◆ What needs to be done ◆
Repeat exactly the lines running from the line that contains "Continue the Blender" to the line that contains "return g.loft(rings)"; include both ends and add nothing.
----------
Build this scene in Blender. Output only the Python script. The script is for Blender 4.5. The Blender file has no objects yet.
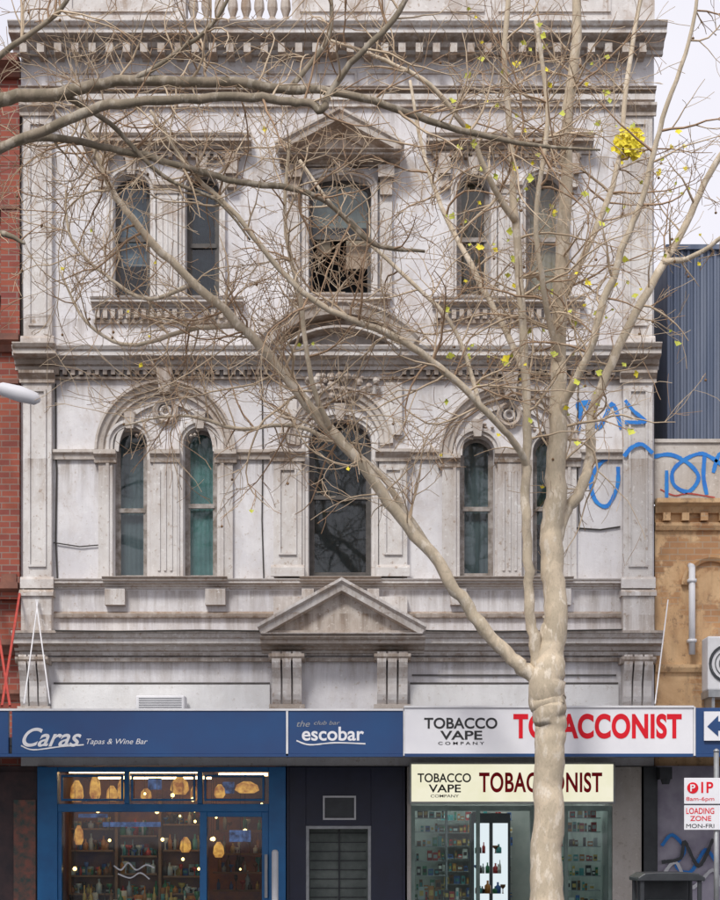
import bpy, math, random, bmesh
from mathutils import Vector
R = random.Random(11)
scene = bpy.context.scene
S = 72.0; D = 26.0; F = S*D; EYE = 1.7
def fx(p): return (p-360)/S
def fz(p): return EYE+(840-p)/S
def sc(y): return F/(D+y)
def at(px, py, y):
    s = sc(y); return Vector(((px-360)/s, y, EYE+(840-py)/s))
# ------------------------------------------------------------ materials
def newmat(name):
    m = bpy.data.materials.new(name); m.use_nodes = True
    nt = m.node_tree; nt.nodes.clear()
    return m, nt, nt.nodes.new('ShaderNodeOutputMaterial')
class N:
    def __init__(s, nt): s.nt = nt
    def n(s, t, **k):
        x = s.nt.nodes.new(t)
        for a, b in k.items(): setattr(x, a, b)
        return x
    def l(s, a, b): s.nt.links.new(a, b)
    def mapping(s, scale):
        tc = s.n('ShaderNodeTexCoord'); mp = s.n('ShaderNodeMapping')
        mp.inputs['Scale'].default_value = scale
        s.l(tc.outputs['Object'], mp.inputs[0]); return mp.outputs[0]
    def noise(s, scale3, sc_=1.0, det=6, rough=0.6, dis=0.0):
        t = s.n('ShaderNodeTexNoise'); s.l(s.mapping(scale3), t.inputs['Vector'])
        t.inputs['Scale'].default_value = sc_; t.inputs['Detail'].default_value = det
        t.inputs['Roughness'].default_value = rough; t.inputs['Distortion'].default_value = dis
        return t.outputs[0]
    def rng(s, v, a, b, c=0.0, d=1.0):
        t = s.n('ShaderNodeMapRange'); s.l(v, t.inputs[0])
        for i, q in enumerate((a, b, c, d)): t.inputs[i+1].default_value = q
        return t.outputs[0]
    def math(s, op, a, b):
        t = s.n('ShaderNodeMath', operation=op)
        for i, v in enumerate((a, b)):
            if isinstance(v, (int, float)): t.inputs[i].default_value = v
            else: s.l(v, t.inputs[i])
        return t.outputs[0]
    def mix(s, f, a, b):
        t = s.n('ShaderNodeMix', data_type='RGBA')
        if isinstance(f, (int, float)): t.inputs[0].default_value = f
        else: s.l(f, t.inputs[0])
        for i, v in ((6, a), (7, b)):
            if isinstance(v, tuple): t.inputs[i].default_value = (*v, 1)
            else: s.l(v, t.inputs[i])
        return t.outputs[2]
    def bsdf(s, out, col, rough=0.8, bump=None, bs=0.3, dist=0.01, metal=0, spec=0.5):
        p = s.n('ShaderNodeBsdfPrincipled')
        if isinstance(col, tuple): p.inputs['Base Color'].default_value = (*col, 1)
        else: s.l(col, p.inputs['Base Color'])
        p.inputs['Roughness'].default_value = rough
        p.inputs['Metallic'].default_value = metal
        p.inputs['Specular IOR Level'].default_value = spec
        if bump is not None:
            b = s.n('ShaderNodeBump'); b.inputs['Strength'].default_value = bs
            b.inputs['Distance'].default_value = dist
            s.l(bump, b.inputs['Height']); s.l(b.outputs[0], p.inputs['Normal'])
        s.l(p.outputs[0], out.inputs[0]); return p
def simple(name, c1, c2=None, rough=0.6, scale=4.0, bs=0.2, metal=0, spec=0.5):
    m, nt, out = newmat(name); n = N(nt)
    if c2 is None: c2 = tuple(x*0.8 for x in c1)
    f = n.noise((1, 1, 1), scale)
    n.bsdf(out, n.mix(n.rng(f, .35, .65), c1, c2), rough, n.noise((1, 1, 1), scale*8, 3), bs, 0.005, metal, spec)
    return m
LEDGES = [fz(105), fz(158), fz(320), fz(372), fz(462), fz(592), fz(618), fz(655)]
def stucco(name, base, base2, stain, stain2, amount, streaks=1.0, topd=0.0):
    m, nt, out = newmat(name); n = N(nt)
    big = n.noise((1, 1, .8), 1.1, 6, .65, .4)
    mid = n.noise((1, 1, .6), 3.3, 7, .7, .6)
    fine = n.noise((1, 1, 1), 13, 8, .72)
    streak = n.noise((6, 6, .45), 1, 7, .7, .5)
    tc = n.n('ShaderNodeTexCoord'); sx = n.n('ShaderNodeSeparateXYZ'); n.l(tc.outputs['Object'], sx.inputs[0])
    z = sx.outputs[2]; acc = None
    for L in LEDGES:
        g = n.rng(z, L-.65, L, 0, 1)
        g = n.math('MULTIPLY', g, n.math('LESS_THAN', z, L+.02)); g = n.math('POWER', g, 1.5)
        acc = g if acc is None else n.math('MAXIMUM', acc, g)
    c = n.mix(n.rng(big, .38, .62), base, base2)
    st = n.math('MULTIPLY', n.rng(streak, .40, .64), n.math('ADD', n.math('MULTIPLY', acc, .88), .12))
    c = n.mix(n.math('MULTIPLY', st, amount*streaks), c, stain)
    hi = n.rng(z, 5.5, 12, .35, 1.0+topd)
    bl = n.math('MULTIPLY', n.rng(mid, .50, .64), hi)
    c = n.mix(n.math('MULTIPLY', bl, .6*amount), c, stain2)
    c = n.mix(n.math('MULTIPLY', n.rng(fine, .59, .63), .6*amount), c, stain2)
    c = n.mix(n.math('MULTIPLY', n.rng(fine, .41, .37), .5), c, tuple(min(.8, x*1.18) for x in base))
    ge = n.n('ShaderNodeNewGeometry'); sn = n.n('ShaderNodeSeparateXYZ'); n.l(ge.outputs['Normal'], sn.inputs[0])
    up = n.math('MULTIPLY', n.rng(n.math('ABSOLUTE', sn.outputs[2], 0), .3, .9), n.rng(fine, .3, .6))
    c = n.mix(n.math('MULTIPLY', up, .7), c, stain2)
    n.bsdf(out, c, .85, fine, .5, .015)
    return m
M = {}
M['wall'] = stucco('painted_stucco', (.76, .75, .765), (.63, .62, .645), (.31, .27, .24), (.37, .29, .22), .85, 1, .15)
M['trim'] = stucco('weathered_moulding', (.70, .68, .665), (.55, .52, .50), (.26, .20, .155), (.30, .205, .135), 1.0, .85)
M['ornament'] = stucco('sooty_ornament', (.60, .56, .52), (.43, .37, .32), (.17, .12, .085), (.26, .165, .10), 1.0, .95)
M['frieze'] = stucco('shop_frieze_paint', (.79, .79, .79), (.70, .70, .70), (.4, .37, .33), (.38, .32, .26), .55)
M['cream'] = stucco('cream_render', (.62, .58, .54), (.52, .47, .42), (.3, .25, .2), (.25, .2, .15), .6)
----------
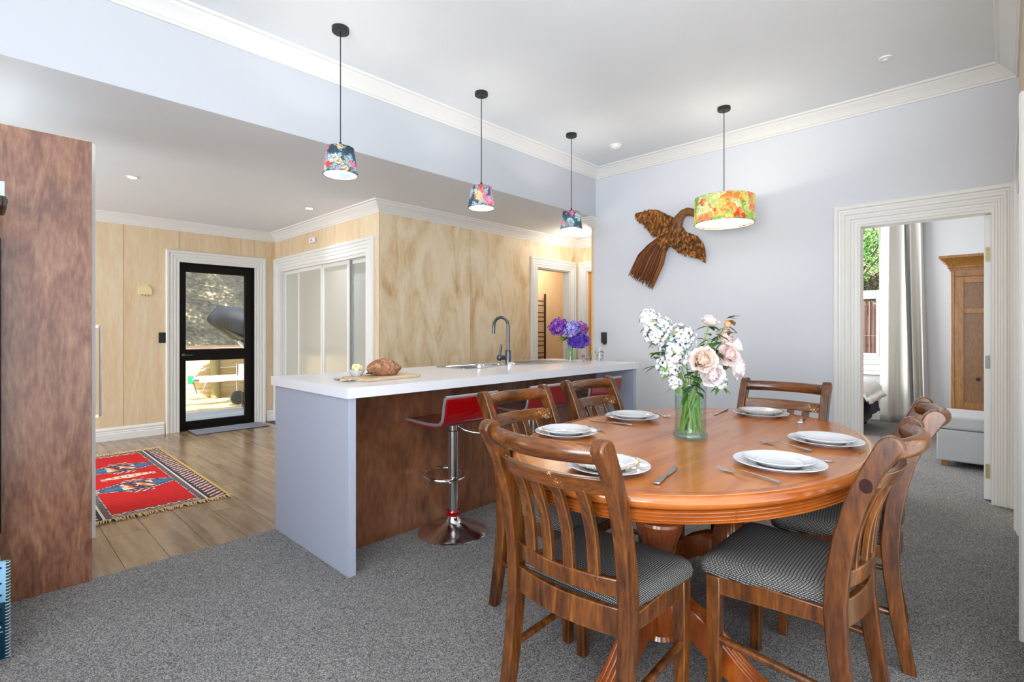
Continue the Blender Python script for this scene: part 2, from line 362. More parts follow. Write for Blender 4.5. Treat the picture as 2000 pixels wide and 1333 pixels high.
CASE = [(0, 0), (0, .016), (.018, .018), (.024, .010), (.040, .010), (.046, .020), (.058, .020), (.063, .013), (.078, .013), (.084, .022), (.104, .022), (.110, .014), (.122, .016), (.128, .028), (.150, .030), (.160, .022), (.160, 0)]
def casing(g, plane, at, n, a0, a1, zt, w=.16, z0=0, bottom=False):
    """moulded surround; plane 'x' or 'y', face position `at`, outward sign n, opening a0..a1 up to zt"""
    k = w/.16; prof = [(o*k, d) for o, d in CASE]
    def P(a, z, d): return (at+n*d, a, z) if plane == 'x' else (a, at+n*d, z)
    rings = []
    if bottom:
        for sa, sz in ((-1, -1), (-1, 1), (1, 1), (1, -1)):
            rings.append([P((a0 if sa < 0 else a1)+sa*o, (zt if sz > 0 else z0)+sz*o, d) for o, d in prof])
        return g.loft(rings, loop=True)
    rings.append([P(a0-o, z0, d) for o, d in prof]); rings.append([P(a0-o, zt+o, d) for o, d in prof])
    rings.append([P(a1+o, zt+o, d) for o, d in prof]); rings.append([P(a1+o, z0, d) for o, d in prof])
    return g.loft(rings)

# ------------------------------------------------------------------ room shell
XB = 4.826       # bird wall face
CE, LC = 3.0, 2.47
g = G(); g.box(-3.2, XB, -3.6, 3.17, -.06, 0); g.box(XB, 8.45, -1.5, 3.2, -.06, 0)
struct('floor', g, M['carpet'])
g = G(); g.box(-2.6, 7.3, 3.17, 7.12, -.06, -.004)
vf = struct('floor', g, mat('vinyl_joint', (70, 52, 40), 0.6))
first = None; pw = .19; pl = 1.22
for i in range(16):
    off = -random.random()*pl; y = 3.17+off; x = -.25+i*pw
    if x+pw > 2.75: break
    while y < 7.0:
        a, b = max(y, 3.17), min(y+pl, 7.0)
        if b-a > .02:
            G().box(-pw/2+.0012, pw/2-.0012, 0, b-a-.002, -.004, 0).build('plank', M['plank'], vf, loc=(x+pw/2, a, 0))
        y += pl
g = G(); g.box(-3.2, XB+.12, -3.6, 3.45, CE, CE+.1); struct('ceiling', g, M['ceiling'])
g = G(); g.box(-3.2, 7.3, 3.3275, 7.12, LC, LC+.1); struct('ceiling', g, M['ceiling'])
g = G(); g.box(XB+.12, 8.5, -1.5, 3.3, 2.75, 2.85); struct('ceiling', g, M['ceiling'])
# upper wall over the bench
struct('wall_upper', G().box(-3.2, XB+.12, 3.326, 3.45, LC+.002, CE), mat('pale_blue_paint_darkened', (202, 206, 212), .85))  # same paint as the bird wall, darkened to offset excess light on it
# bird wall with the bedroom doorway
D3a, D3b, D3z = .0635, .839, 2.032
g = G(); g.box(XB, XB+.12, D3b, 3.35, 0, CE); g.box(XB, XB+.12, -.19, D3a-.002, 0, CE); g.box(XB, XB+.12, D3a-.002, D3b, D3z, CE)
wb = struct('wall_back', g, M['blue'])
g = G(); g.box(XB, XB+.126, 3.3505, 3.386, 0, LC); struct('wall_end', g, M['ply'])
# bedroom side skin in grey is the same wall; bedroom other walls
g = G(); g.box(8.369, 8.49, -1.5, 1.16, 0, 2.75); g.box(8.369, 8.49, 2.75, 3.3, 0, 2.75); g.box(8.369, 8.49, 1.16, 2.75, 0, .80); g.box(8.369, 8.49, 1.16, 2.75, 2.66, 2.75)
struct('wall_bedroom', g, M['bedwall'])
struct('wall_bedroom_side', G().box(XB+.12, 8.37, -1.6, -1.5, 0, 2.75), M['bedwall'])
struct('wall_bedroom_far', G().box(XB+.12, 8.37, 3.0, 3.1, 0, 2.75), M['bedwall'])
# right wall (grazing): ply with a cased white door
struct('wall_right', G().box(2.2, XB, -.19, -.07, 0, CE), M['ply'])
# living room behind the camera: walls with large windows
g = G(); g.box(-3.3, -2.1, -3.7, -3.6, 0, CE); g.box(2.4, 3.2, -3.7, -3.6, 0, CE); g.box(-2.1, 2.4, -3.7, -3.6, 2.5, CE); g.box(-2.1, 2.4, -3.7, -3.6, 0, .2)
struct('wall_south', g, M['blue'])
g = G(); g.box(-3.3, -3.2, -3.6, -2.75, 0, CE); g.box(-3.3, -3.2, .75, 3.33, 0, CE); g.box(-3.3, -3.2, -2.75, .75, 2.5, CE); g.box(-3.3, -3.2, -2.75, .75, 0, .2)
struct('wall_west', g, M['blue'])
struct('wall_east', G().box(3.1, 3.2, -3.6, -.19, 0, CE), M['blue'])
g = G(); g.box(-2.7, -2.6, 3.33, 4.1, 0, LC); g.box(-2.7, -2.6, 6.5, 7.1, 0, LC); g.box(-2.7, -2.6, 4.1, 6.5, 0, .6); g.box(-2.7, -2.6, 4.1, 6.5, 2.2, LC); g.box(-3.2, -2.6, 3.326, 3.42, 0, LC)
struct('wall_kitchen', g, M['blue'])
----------
◆ Correct answer ◆
Continue the Blender Python script for this scene: part 2, from line 362. More parts follow. Write for Blender 4.5. Treat the picture as 2000 pixels wide and 1333 pixels high.
CASE = [(0, 0), (0, .016), (.018, .018), (.024, .010), (.040, .010), (.046, .020), (.058, .020), (.063, .013), (.078, .013), (.084, .022), (.104, .022), (.110, .014), (.122, .016), (.128, .028), (.150, .030), (.160, .022), (.160, 0)]
def casing(g, plane, at, n, a0, a1, zt, w=.16, z0=0, bottom=False):
    """moulded surround; plane 'x' or 'y', face position `at`, outward sign n, opening a0..a1 up to zt"""
    k = w/.16; prof = [(o*k, d) for o, d in CASE]
    def P(a, z, d): return (at+n*d, a, z) if plane == 'x' else (a, at+n*d, z)
    rings = []
    if bottom:
        for sa, sz in ((-1, -1), (-1, 1), (1, 1), (1, -1)):
            rings.append([P((a0 if sa < 0 else a1)+sa*o, (zt if sz > 0 else z0)+sz*o, d) for o, d in prof])
        return g.loft(rings, loop=True)
    rings.append([P(a0-o, z0, d) for o, d in prof]); rings.append([P(a0-o, zt+o, d) for o, d in prof])
    rings.append([P(a1+o, zt+o, d) for o, d in prof]); rings.append([P(a1+o, z0, d) for o, d in prof])
    return g.loft(rings)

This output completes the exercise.